The two camera and lens positions simulate the viewpoint from a pair of eyes, thus capturing two different perspectives. When viewed back with one camera’s view per eye, our brain recreates it in 3D. It’s a concept that seems to have been slow to pick up amongst consumers, mostly due to the lack of easy viewing and the QooCam EGO aims to solve this by allowing the user to quickly and easily view and share their 3D footage after it’s been shot.

Being launched through Kickstarter, where it’s already hammered its tiny goal, it’s a very interesting little camera that offers some distinct advantages over the past competition in some aspects but might perhaps fall a little short in others. In the win corner, it’s got a big screen on the back allowing you to easily view what your camera’s looking at without having to dig your smartphone out of your pocket. The two cameras from Insta360 and Weeview mentioned up above both require you to fire up your phone, load an app and connect to the camera via WiFi to see what the camera sees. As this one doesn’t need to, it should result in not only a more hassle-free shooting workflow but better battery life efficiency. After all, if it doesn’t have to stay connected to your phone over WiFi all the time, that’s juice it’s not using – and neither is your phone.

Where it might perhaps fall down, though, is in resolution. Yes, it can shoot 1,920 x 1,080 pixels per eye at 60fps and the Insta360 EVO also requires dropping down to this resolution for higher frame rates, but the EVO also offers 5.7K (2,880 pixels wide per eye) video at 30fps, too. On the flip side of that, though, the QooCam EGO offers a much higher 4,000 x 3,000 resolution per eye for stills. It offers both DNG and JPG options for shooting stills while video is stored as a 60Mbps h.254 MOV video. A lack of h.265 is a little disappointing, but I expect they have to save something for the inevitable Version 2.0.

So, whether or not it really does fall short all depends on your needs. One great selling point about the Insta360 EVO, is the fact that it can utilise Insta360’s FlowState stabilisation. The QooCam EGO Kickstarter page does mention that it features “built-in 6-axis gyroscopic stabilization, supports IMU stabilization”, but it doesn’t really go into any more detail than that.

To view your 3D content, a magnetic viewer attaches to the camera offering a pair of lenses through which your left and right eyes can see the appropriate perspective that the camera has recorded. And if you want to watch it in a real VR headset, they say you can just whip out your microSD card (up to 256GB) and pop it into your device for quick easy playback without any need for transcoding from proprietary video formats.

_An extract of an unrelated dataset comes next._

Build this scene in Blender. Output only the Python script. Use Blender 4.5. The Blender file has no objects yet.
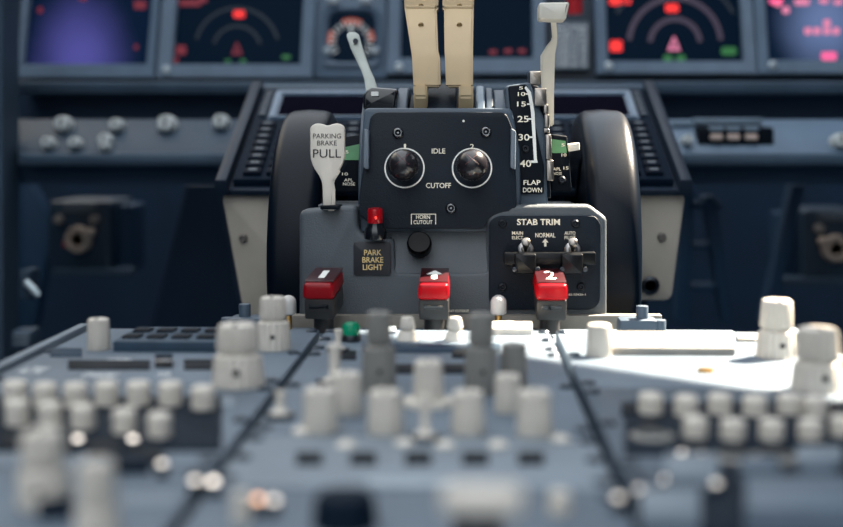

It’s powered by a built-in 1,340mAh battery for about an hour’s worth of continuous shooting and is recharged over a Type-C USB socket. Whether or not you can keep it plugged in for continuous power for longer shooting sessions isn’t stated on the campaign, but if it didn’t allow for something as simple as this, given that most other stuff does these days, I’d be somewhat disappointed.

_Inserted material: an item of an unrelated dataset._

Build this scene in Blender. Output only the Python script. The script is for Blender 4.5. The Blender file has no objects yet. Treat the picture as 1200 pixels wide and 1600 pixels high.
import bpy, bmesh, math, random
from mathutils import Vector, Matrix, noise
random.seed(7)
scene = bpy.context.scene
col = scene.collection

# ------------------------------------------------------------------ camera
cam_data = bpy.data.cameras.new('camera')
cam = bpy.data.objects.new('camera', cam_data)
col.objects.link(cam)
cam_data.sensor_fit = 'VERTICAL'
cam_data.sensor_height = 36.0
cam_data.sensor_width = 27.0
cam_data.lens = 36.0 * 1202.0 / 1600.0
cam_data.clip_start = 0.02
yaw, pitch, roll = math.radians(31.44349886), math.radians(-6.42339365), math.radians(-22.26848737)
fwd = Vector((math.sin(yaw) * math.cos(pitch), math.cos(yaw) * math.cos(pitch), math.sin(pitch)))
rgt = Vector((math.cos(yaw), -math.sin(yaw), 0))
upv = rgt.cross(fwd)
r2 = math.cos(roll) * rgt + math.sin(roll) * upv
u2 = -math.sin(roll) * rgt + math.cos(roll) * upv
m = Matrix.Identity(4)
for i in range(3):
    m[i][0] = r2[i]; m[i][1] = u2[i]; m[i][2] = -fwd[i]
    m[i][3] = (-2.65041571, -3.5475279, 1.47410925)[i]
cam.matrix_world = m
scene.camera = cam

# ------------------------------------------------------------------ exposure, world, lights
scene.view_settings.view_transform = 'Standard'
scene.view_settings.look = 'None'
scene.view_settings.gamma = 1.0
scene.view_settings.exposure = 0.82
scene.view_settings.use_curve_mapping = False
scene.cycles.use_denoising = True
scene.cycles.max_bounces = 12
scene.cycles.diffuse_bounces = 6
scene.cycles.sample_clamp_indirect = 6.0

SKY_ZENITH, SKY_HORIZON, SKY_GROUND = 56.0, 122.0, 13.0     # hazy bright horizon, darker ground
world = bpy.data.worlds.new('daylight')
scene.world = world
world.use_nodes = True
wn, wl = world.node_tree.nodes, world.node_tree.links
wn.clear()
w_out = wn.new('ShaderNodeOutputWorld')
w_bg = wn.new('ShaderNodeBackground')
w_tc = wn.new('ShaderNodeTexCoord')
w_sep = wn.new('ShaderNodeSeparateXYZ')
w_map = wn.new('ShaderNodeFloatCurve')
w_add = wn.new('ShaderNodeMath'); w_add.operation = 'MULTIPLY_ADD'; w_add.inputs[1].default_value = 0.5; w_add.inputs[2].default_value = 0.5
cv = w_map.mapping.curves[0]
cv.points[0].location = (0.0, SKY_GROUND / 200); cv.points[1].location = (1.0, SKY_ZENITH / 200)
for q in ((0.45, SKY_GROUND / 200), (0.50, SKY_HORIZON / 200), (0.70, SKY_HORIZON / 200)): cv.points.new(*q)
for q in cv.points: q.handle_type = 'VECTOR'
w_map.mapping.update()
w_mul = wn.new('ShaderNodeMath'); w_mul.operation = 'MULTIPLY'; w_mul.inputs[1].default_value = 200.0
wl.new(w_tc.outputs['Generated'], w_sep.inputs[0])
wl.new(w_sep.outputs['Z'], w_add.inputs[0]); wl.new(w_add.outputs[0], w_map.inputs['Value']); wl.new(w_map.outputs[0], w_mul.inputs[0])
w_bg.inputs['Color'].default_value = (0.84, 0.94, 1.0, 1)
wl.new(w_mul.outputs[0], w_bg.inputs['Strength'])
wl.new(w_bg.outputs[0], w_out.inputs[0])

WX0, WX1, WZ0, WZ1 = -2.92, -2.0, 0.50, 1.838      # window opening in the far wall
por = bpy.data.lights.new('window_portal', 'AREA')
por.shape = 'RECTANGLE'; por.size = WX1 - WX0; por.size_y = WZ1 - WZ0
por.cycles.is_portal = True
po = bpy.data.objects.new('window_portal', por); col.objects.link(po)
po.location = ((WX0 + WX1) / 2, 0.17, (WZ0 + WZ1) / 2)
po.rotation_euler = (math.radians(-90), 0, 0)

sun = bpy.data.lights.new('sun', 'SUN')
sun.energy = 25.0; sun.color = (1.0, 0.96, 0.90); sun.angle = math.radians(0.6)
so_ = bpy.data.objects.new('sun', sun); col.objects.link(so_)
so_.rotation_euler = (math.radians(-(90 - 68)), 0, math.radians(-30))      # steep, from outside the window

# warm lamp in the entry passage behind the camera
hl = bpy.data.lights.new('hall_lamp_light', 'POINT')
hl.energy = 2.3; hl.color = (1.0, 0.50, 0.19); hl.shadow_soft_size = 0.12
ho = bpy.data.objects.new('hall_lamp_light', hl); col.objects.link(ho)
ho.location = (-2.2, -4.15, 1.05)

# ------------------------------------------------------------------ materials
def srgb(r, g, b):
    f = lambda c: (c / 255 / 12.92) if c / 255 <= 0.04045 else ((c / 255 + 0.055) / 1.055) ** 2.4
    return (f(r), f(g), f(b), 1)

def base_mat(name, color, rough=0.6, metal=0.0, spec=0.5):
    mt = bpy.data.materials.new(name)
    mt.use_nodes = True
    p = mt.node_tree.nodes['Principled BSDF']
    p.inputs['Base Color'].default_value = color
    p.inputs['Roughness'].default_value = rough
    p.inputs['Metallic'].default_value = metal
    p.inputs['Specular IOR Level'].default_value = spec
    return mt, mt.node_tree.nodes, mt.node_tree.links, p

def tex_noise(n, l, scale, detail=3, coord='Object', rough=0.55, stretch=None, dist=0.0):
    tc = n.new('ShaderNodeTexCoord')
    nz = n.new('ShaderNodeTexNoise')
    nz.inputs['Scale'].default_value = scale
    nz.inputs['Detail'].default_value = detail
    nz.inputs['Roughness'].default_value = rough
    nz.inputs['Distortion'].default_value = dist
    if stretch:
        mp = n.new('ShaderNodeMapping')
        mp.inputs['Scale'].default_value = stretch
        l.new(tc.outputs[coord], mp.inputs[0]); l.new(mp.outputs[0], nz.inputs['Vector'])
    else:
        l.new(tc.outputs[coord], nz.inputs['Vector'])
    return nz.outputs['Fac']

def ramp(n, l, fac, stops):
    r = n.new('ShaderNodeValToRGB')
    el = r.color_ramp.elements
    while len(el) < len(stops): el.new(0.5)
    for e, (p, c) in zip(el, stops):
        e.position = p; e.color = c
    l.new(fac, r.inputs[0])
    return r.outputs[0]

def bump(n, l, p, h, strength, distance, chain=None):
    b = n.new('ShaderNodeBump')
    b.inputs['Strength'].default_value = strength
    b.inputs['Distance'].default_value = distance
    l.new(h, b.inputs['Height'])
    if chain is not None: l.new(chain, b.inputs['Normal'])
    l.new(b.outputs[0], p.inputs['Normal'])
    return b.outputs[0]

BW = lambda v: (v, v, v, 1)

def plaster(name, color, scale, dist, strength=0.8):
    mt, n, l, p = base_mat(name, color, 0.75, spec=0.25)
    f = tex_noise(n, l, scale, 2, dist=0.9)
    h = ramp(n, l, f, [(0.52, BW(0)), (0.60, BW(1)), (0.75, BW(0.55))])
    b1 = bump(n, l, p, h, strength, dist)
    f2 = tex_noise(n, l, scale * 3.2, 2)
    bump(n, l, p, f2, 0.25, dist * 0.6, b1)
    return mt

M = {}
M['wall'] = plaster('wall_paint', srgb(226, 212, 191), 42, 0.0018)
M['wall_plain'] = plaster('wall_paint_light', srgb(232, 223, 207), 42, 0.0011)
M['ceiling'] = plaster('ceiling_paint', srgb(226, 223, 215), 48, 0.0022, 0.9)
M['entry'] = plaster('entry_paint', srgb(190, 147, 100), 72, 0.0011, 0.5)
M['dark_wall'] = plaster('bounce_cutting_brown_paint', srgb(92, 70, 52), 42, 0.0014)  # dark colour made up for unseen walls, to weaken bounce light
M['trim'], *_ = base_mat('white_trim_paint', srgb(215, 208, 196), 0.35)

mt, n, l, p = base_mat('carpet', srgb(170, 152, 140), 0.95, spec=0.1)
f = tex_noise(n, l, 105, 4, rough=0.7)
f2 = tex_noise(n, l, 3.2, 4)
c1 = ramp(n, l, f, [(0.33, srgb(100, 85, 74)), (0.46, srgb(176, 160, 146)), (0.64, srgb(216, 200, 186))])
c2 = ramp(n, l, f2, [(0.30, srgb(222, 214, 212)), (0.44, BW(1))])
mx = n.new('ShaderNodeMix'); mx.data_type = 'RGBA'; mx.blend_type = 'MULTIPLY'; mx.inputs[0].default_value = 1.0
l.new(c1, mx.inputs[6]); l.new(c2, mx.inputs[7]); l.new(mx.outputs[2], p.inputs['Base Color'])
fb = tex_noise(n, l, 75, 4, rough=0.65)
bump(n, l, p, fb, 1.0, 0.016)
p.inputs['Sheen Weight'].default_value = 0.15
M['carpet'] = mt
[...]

Despite not needing WiFi to be able to monitor your camera’s view while it’s recording, the QooCam EGO does feature 5Ghz WiFi, allowing for quick and easy transfers of files to your smartphone or other device where you can share to your usual 3D platforms as normal. Kandao says the QooCam EGO supports cloud storage, but doesn’t say how, exactly, or what cloud services that means. Is it their own cloud platform? Or is it all the usual ones like Dropbox, Google Drive, etc?

It would be interesting to try this out side-by-side against the Weeview SID and Insta360 EVO cameras. I’m pretty sure I know how each one would stand up against the others, based on the on-paper specs, but I would be very keen to compare the results first-hand to either confirm those suspicions or to be pleasantly surprised.

If you want to check one of for yourself, it’s currently running on Kickstarter where early birds can back the campaign to get one for $279 (or $289 once those run out). Units are expected to ship to backers in March and once it goes retail, it’ll be $369.

I’m not getting my hopes up, but I really hope the QooCam EGO finally starts to get this type of camera some mainstream traction amongst consumers because they offer some great possibilities for not only filmmakers but even just for capturing more immersive personal memories.